As u R & What u Do

March 18, 2009

"Chronic dissatifaction"

Look outside and you'll find the quick way to hell
Look inside and you'll wanna kill yourself

Kind of how live likes to turn around, doesn't it?

The sweetness of love hasn't found its right dose to life yet.
I'm beginning to think that this nothing but burden
Everything has its cost or so does it say.

Preparing for our funeral, as perfect as we can.
Getting ready for the life we always planned and hate at the end.
Prompt me when I know things are going erratic as my writing is a bit ecstatic.

It's not that I wanna die,
but it doesn't mean I wanna live either.

Prescription insist on staying in the middle and find the balance.

I'm sure they know what they're talking about.
Those people who love talking about balance, who believe so much in "perfectly tuned" position,
surely they know what they're talking about right?

My fear has a lot to do with my head.
Once I stop thinking though, everything just stops becoming crazy.

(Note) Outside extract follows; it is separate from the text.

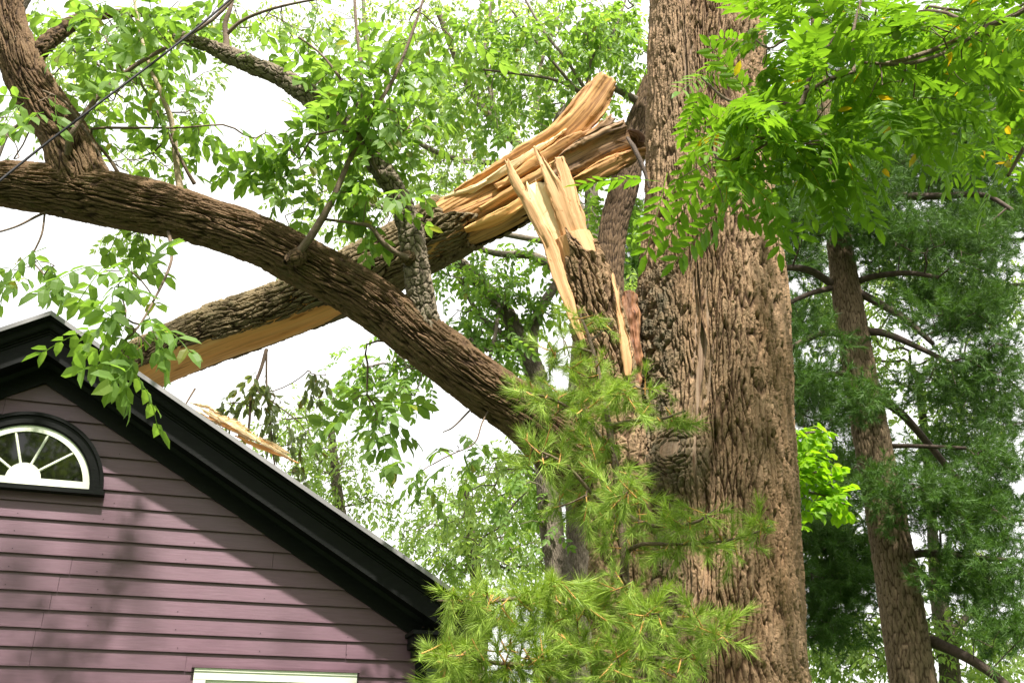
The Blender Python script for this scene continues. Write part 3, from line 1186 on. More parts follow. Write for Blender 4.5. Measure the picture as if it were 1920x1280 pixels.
bark_tube("trunk", TP, M['bark_main'], tree, 1900, 700, 0.039, 92, 0.42, 3, trunk_shape, near_scar, core=0.006, hfun=trunk_h, tone=lobe)
# the bare seam and the healed knot: smooth wood just under the bark
def sub_disp(TH, SS, RR):
    g = np.interp(SS, GR[:, 1], GR[:, 0])
    x = (TH - g) * RR
    near = np.exp(-(x / 0.16) ** 2)
    kx, ks = (TH - KN[0]) * RR, SS - KN[1]
    rk = np.hypot(kx, ks * 1.15)
    nk = np.exp(-(rk / 0.14) ** 2)
    rings = 0.0025 * np.sin(rk * 190) * nk + 0.012 * nk
    fib = 0.012 * (fbm((TH / (2 * math.pi) + 0.5) * 150, SS * 1.3, 150, 8) - 0.5) * near
    # deepest along the split line
    return trunk_shape(TH, SS, RR) - 0.012 + 0.01 * nk + rings + fib - 0.010 * np.exp(-(x / 0.006) ** 2)


def sub_keep(TH, SS, RR):
    return near_scar(TH, SS, RR) < 0.05


TPs = TP.copy()
wood_tube("bark_seam", TPs, M['scar'], tree, 1100, 420, sub_disp, keepf=sub_keep, extra=lambda T_, S_, R_: 0.35 * np.exp(-(np.hypot((T_ - KN[0]) * R_, (S_ - KN[1]) * 1.15) / 0.11) ** 4))

# horizontal limb crossing in front
limb_px = [(-90, 338, 38, 6.9), (0, 345, 40, 6.95), (100, 355, 46, 7.0), (200, 372, 50, 7.05), (300, 392, 47, 7.1), (400, 420, 44, 7.15), (500, 455, 44, 7.2),
           (600, 508, 44, 7.3), (700, 567, 45, 7.4), (800, 644, 48, 7.5), (900, 720, 49, 7.6), (985, 776, 51, 7.7), (1080, 848, 72, 7.8), (1180, 930, 95, 7.95), (1260, 1000, 110, 8.1)]
LP = px_path(limb_px)


def limb_shape(TH, SS, RR):
    d = 0.05 * (fbm((TH / (2 * math.pi) + 0.5) * 4, SS * 1.4, 4, 31) - 0.5)
    return d


limb = bark_tube("limb", LP, M['bark_limb'], tree, 1200, 340, 0.030, 44, 0.42, 5, limb_shape)
# limb that rises from it at far left
up_px = [(168, 378, 42, 7.04), (156, 350, 52, 7.02), (143, 312, 47, 6.98), (122, 255, 42, 6.95), (85, 200, 40, 6.9), (48, 140, 38, 6.85), (22, 70, 34, 6.8), (8, 0, 31, 6.75), (0, -90, 28, 6.7)]
UP = px_path(up_px)
bark_tube("upright_limb", UP, M['bark_limb'], tree, 600, 260, 0.028, 38, 0.34, 15, lambda T_, S_, R_: 0.05 * (fbm((T_ / (2 * math.pi) + 0.5) * 4, S_ * 2, 4, 35) - 0.5))
side_px = [(62, 112, 14, 6.87), (78, 92, 16, 6.86), (105, 66, 15, 6.9), (135, 45, 14, 6.95), (170, 32, 10, 7.0), (230, 25, 7, 7.1), (300, 30, 5, 7.2)]
SD = px_path(side_px)
bark_tube("side_branch", SD, M['bark_dark'], tree, 160, 48, 0.014, 8, 0.08, 25)
mid_px = [(802, 625, 30, 7.45), (793, 580, 26, 7.38), (780, 500, 24, 7.3), (768, 425, 23, 7.25), (742, 360, 20, 7.2), (705, 305, 19, 7.2), (672, 262, 18, 7.2), (640, 225, 17, 7.2), (602, 200, 20, 7.2), (570, 172, 19, 7.2),
          (520, 143, 17, 7.2), (470, 120, 16, 7.2), (425, 102, 16, 7.2), (385, 84, 12, 7.2), (345, 72, 10, 7.2), (300, 66, 8, 7.2)]
MD = px_path(mid_px)
bark_tube("rising_branch", MD, M['bark_grey'], tree, 700, 100, 0.016, 11, 0.1, 27, lambda T_, S_, R_: 0.03 * (fbm((T_ / (2 * math.pi) + 0.5) * 3, S_ * 4, 3, 36) - 0.5))
collar = px_path([(535, 492, 6, 6.98), (545, 487, 13, 7.0), (556, 482, 16, 7.05), (568, 478, 15, 7.12)])
bark_tube("branch_stub", collar, M['bark_dark'], tree, 40, 40, 0.014, 8, 0.05, 29)
collar2 = px_path([(752, 478, 6, 7.15), (760, 482, 12, 7.18), (774, 486, 14, 7.22)])
bark_tube("branch_stub", collar2, M['bark_dark'], tree, 30, 40, 0.014, 8, 0.05, 30)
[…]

But then again, maybe it depends on what we're thinking about.

Why this and why that?

We're just a bunch of losers, keep trying to find our way into the world
It doesn't matter what people say, it doesn't matter what others think
We just keep on going on, trying to find out what we want, knowing only what we don't want.

Can human ever be happy?

Have they ever been blissfully happy?

Only those who go up to the mountain are probably happy.
Or maybe they think only people who live in the city are happy.

Those of our neighbours are always greener they say.
I'm not searching of happiness.
I am in one. With questions in my head.

"chronic dissatisfaction" VCB mentioned.